## begin MATERIAL FOR THE TASK

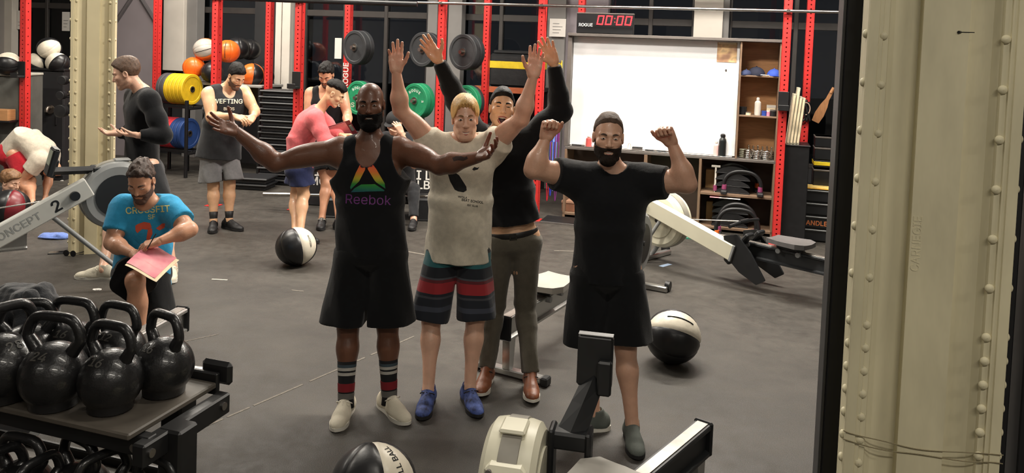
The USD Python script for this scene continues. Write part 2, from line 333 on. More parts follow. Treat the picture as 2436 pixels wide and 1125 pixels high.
def lut(xs, ys):
    xs, ys = np.array(xs), np.array(ys)
    return lambda q: np.interp(q, xs, ys)
HAIRLINE = lut([-.12, -.05, -.015, .01, .03, .055, .075, .10], [-.072, -.058, -.012, .004, .036, .060, .070, .076])
def head_parts(t, C, R, s, o, skin, h):
    """Face mesh of the head plus hair, beard, brows, eyes and lips as parts of the thing t"""
    pr, p = head_prims(C, R, s, o.get('wide', 1), o.get('jaw', 1), o.get('mouth', 'smile'), o.get('neck'), o.get('nose', 1))
    f = Field(pr, h, pad=.03); body = f.mesh(); X, Y, Z = f.grids(); w = o.get('wide', 1.0)
    def local():
        x, y, z = X - C[0], Y - C[1], Z - C[2]
        return [(R[i, 0] * x + R[i, 1] * y + R[i, 2] * z) / s / (w if i == 0 else 1) for i in range(3)]
    lx, ly, lz = local()
    g = lambda c, r: (lambda k0: (k0 - 1) * min(r) * s)(np.sqrt(sum(((q - cc) / rr) ** 2 for q, cc, rr in zip((lx, ly, lz), c, r))))
    if o.get('hair'):
        th = o['hair'].get('t', .012); top = o['hair'].get('top', th); hl = o['hair'].get('line', 0.0); fr = o['hair'].get('fringe')
        c = (0, -.012, .030); skull = g(c, (.0765, .0985, .0885)) / 1.0
        q_ = np.clip((lz - .015) / .10, 0, 1); q_ = q_ * q_ * (3 - 2 * q_); thick = (th + (top - th) * q_) * np.clip((lz + .075) / .09, .35, 1)
        if o['hair'].get('sides') is not None: thick = thick + (o['hair']['sides'] - thick) * np.clip((np.abs(lx) - .028) / .045, 0, 1)
        line = HAIRLINE(ly) + hl
        if fr: line = np.where((ly > .005), np.minimum(line + .0 * lx, np.interp(lx, fr[0], fr[1]) + .004 * np.sin(lx * 330)), np.minimum(line, fr[2]))
        thick = thick * np.clip((lz - line) / .022, .12, 1)
        F = np.maximum(skull - thick * s, (line - lz) * s * .8).astype(np.float32)
        hm = puff(simp(nets(F, f.lo, h), .0003), o['hair'].get('rough', .004), o['hair'].get('freq', 70), 3, o['hair'].get('aniso', (1, 1, .5)))
        t.part('hair', hm, o['hair']['m'], smooth=True, world=True)
    if o.get('beard'):
        b = o['beard']; lo = lut([-.02, .0, .035, .06, .085, .12], [.005, 0, -.040, -.044, -.050, -.053])
        F = np.maximum(f.F - b.get('t', .007), (lz - lo(ly)) * s * .8); F = np.maximum(F, (.004 - ly) * s); F = np.maximum(F, (np.abs(lx) - .070) * s)
        F = np.maximum(F, (-.132 - b.get('long', 0) - lz) * s)
        F = np.maximum(F, -g((0, .095, -.0755), (.0255, .05, .0115)))
        ch = el(p(0, .070, -.108 - b.get('long', 0) * .5), A_((.040, .036, .032)) * s, R)[2](X, Y, Z) - b.get('t', .007)
        F = np.minimum(F, ch)
        t.part('beard', puff(simp(nets(F.astype(np.float32), f.lo, h), .0003), .0025, 120, 5), b['m'], smooth=True, world=True)
    bm = o.get('browm') or (o['hair']['m'] if o.get('hair') else o['beard']['m'])
    for q in (-1, 1):
        pts = [p(q * .014, .0945, .0165), p(q * .030, .0905, .0225), p(q * .046, .078, .0185)]
        t.part('eyebrow', tube(smooth_path(pts, 8), np.array([.0032, .0045, .0048, .0048, .0045, .004, .003, .002]) * s, 8, rb=.0022 * s, up=R[2]), bm, smooth=True, world=True)
        op = o.get('eye', .0058)
        e = basis(sph((0, 0, 0), (.0122 * s, .0062 * s, op * s), 2), R[0], R[1], R[2], p(q * .031, .0858, -.001))
        ep = t.part('eye', e, o.get('eyem') or M_EYE, smooth=True, world=True)
        if op > .003:
            i = basis(sph((0, 0, 0), (.0052 * s, .003 * s, min(.0052, op * .95) * s), 2), R[0], R[1], R[2], p(q * .031 + o.get('gaze', 0), .0903, -.001))
            t.part('iris', i, M_IRIS, smooth=True, under=ep, world=True)
    mo = o.get('mouth', 'smile')
    if mo == 'open':
        t.part('mouth', basis(sph((0, 0, 0), (.024 * s * w, .008 * s, .0205 * s), 2), R[0], R[1], R[2], p(0, .073, -.086)), M_MOUTH, smooth=True, world=True)
        te = [p(x, .090 - 10 * x * x, -.0705 + 4 * x * x) for x in np.linspace(-.020, .020, 9)]
        t.part('teeth', tube(te, .0042 * s, 8, rb=.003 * s, up=R[2]), M_TEETH, smooth=True, world=True)
        t.part('lips', cat(tube([p(x, .0975 - 14 * x * x, -.0635 - 7 * x * x) for x in np.linspace(-.027, .027, 11)], .0042 * s, 8), tube([p(x, .0925 - 12 * x * x, -.108 + 48 * x * x) for x in np.linspace(-.024, .024, 11)], .0045 * s, 8)), o['lipm'], smooth=True, world=True)
    else:
        xs = np.linspace(-1, 1, 13)
        if mo == 'smile':
            t.part('teeth', tube([p(x * .021, .0905 - .0048 * x * x, -.0755 + .0055 * x * x) for x in xs], np.interp(xs, [-1, 0, 1], [.0015, .0045, .0015]) * s, 8, rb=.003 * s, up=R[2]), M_TEETH, smooth=True, world=True)
            up_, lo_ = (lambda x: (.0935 - .0085 * x * x, -.0690 + .0030 * x * x)), (lambda x: (.0925 - .0085 * x * x, -.0838 + .0165 * x * x))
        else: up_, lo_ = (lambda x: (.0928 - .0085 * x * x, -.0710 + .0010 * x * x)), (lambda x: (.0920 - .0085 * x * x, -.0790 + .0060 * x * x))
        wl = .027 if mo == 'smile' else .023
        t.part('lips', cat(*[tube([p(x * wl, *fn(x)) for x in xs], np.interp(xs, [-1, 0, 1], [.0012, r, .0012]) * s, 8) for fn, r in ((up_, .0030), (lo_, .0040))]), o['lipm'], smooth=True, world=True)
    return body

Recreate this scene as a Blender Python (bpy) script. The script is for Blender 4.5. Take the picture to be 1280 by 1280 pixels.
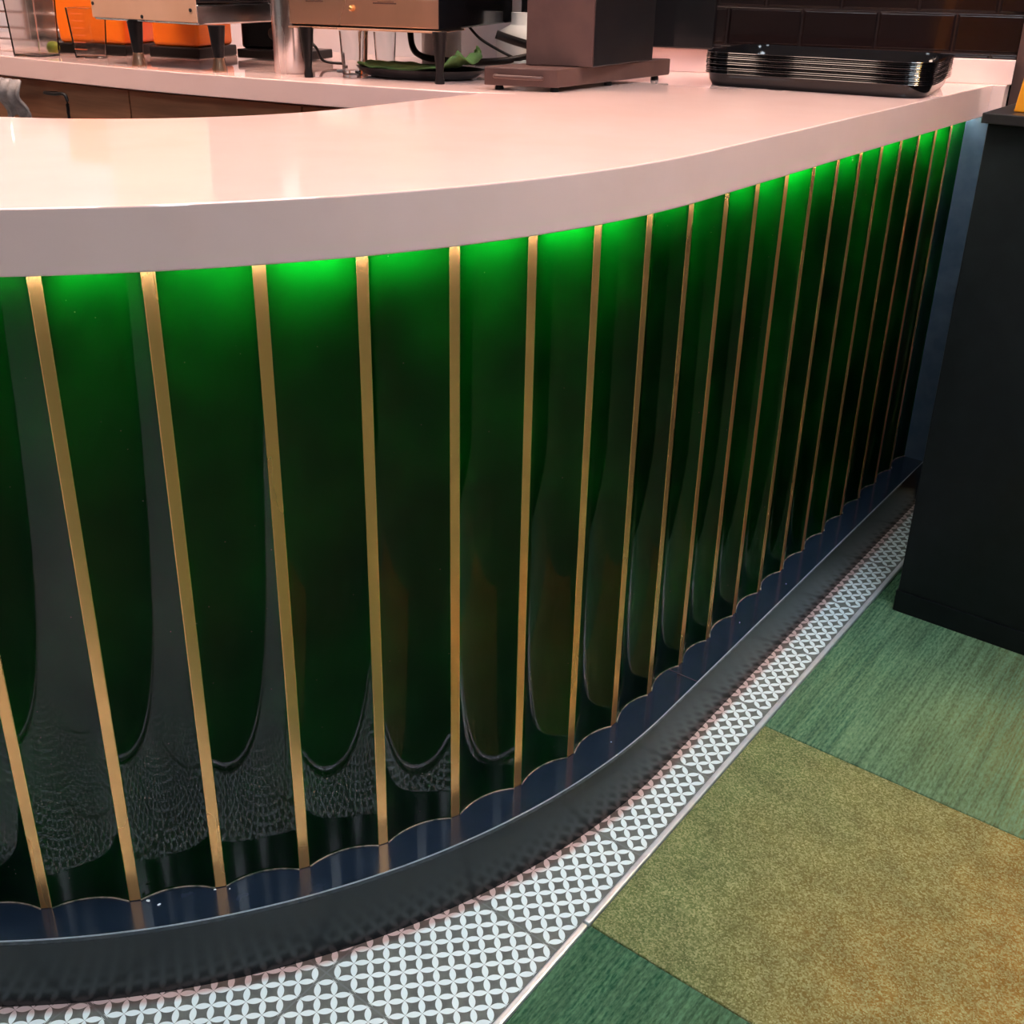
import bpy, bmesh, math, random
from mathutils import Vector, Matrix, noise
random.seed(7)
for o in list(bpy.data.objects): bpy.data.objects.remove(o, do_unlink=True)
S = bpy.context.scene
C = S.collection
PI = math.pi

# ---------------------------------------------------------------- camera
cd = bpy.data.cameras.new('camera'); cam = bpy.data.objects.new('camera', cd); C.objects.link(cam)
R_ = Vector((0.793436, 0.608307, 0.020542)); U_ = Vector((-0.261422, 0.310115, 0.914050)); F_ = Vector((-0.549653, 0.730610, -0.405082))
cam.matrix_world = Matrix(((R_.x, U_.x, -F_.x, 0.651537), (R_.y, U_.y, -F_.y, -0.727223), (R_.z, U_.z, -F_.z, 1.114078), (0, 0, 0, 1)))
cd.sensor_width = 36; cd.lens = 1345.08 / 1280 * 36; cd.shift_y = -84.13 / 1280; cd.clip_start = 0.02
S.camera = cam

# ---------------------------------------------------------------- world, exposure
w = bpy.data.worlds.new('world'); S.world = w; w.use_nodes = True
w.node_tree.nodes['Background'].inputs[0].default_value = (0.85, 0.9, 1.0, 1)
w.node_tree.nodes['Background'].inputs[1].default_value = 0.15
S.view_settings.view_transform = 'Standard'; S.view_settings.look = 'None'
S.view_settings.exposure = 0.8; S.view_settings.gamma = 1.0; S.view_settings.use_curve_mapping = False

# ceiling lamps: (x, y, size x, size y, strength, colour)
COOL = (0.80, 0.90, 1.0); WARM = (1.0, 0.72, 0.58); AMBER = (1.0, 0.55, 0.16)
CEIL_Z = 2.75
PANELS = [(0.72, 0.45, .6, .6, 12.5, COOL), (2.3, -0.2, .6, .6, 11.5, COOL), (0.9, 1.2, .6, .6, 11.5, COOL), (2.3, -1.9, .6, .6, 11.5, COOL), (0.9, -1.9, .6, .6, 8, COOL), (-0.9, -1.9, .6, .6, 6, COOL),
          (-1.35, 0.05, .6, .6, 19, WARM), (-1.0, 0.75, .5, .5, 18, WARM), (-2.3, -0.4, .6, .6, 14, WARM), (-0.35, 0.7, .4, .4, 12, WARM), (1.0, 1.45, .35, .35, 30, AMBER)]  # the amber panel is added to tint the bar's far right end orange
LED_STRENGTH = 23
LED_FRONT = 45

# ---------------------------------------------------------------- materials
def mat(name, col=(.5, .5, .5), rough=.5, metal=0, coat=0, trans=0, emis=None, estr=0, ior=1.45, spec=.5, coatr=.03):
    m = bpy.data.materials.new(name); m.use_nodes = True
    b = m.node_tree.nodes['Principled BSDF']
    b.inputs['Base Color'].default_value = (*col, 1); b.inputs['Roughness'].default_value = rough
    b.inputs['Metallic'].default_value = metal; b.inputs['Coat Weight'].default_value = coat; b.inputs['Coat Roughness'].default_value = coatr
    b.inputs['Transmission Weight'].default_value = trans; b.inputs['IOR'].default_value = ior; b.inputs['Specular IOR Level'].default_value = spec
    if emis: b.inputs['Emission Color'].default_value = (*emis, 1); b.inputs['Emission Strength'].default_value = estr
    return m
class NT:
    def __init__(s, m): s.t = m.node_tree; s.b = s.t.nodes['Principled BSDF']
    def n(s, typ, **k):
        x = s.t.nodes.new(typ)
        for a, v in k.items(): setattr(x, a, v)
        return x
    def l(s, a, b): s.t.links.new(a, b)
    def val(s, v, sock):
        if hasattr(v, 'is_output'): s.l(v, sock)
        else: sock.default_value = v
    def m(s, op, a, b=0.0, c=0.0):
        x = s.n('ShaderNodeMath', operation=op); s.val(a, x.inputs[0]); s.val(b, x.inputs[1]); s.val(c, x.inputs[2]); return x.outputs[0]
    def mix(s, f, a, b):
        x = s.n('ShaderNodeMix', data_type='RGBA'); s.val(f, x.inputs[0])
        for v, k in ((a, 6), (b, 7)):
            if hasattr(v, 'is_output'): s.l(v, x.inputs[k])
            else: x.inputs[k].default_value = (*v, 1)
        return x.outputs[2]
    def noise(s, scale, detail=3, vec=None, rough=.5):
        x = s.n('ShaderNodeTexNoise'); x.inputs['Scale'].default_value = scale; x.inputs['Detail'].default_value = detail; x.inputs['Roughness'].default_value = rough
        if vec is not None: s.l(vec, x.inputs['Vector'])
        return x.outputs[0]
    def obj(s): return s.n('ShaderNodeTexCoord').outputs['Object']
    def geo(s): return s.n('ShaderNodeNewGeometry').outputs['Position']
    def mapping(s, vec, scale=(1, 1, 1), rot=(0, 0, 0), loc=(0, 0, 0)):
        x = s.n('ShaderNodeMapping'); s.l(vec, x.inputs[0]); x.inputs['Scale'].default_value = scale; x.inputs['Rotation'].default_value = rot; x.inputs['Location'].default_value = loc; return x.outputs[0]
    def ramp(s, f, a, b, x0, x1):
        r = s.n('ShaderNodeMapRange'); s.val(f, r.inputs[0]); r.inputs[1].default_value = x0; r.inputs[2].default_value = x1; r.inputs[3].default_value = a; r.inputs[4].default_value = b; return r.outputs[0]
    def bump(s, h, strength, dist):
        x = s.n('ShaderNodeBump'); x.inputs['Strength'].default_value = strength; x.inputs['Distance'].default_value = dist; s.l(h, x.inputs['Height']); s.l(x.outputs[0], s.b.inputs['Normal'])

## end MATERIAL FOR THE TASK

PROBLEM DETAILS
Take out nothing but the lines from the one containing "Recreate this scene" to the one containing "PI = math.pi", inclusive, retyped exactly. Drop the pictures.

ANSWER FOR THE TASK
Recreate this scene as a Blender Python (bpy) script. The script is for Blender 4.5. Take the picture to be 1280 by 1280 pixels.
import bpy, bmesh, math, random
from mathutils import Vector, Matrix, noise
random.seed(7)
for o in list(bpy.data.objects): bpy.data.objects.remove(o, do_unlink=True)
S = bpy.context.scene
C = S.collection
PI = math.pi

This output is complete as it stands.